My solo-dev business is basically software as a service - as a service (I build web/mobile apps for people).
I began the process of productizing my business six months ago and the results have been really good!
Productizing has largely solved many of the biggest issues I had with doing fixed scope contracts, (uncontrolled scope creep, hourly billing punishing me for being good, matching pricing to expectations, and needing to communicate & get approval for every little change).
My ADHD brain was battling to stay on top of managing projects. I was using Notion, Google Drive, Email, and Stripe but keeping all the information and context on each project was getting messy.
So over the last 4 months, I've been building and heavily using zeltta.com, an application for managing each project's roadmap, contractors, billing, and payouts all in one place 🙌
I'm super happy with it, even if I ended up being the only user it still would have been worth it lol!
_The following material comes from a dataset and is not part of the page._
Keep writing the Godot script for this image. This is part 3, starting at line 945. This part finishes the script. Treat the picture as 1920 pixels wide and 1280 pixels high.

I would love to know if anyone else running an indie creative service has also struggled to keep projects organized. If so, how did you solve it?
If you run a creative service and this sounds useful to you you're welcome to give it a try at zeltta.com! - If you do, make sure to let me know how it could be better 😎
Great job! I'd love to learn more about how you transformed your offering into a software product. As a developer, I've been struggling to identify services that can be productized with concrete deliverables, and I'm envious of how designers and other service providers seem to have it easier in this regard.
Thanks! Yeah, it's much harder to break software development down into a productized service mostly because the delivery lifecycle is so much longer.
I ended up making this lifecycle itself the basis of my pricing. E.g. I've split my rates into "Active Development", "Steady Improvement" and "Stable Support" tiers. (If you're interested in trying this you can see all the details of how I've done it on my dev agency site - https://zeltta.co.nz)
I've found productizing this way to basically be a tradeoff between (a) eliminating all scoping/billing/time-tracking admin in order to spend 100% of the time actually doing useful work and (b) being able to charge more for really big jobs.
In the end, I'm happier building a more predictable and long-term focused business where I incentivize myself to build apps that succeed in the long run than trying to close and finish big jobs as quickly as possible (which seems to be the traditional dev agency model and requires good sales skills that I don't have haha).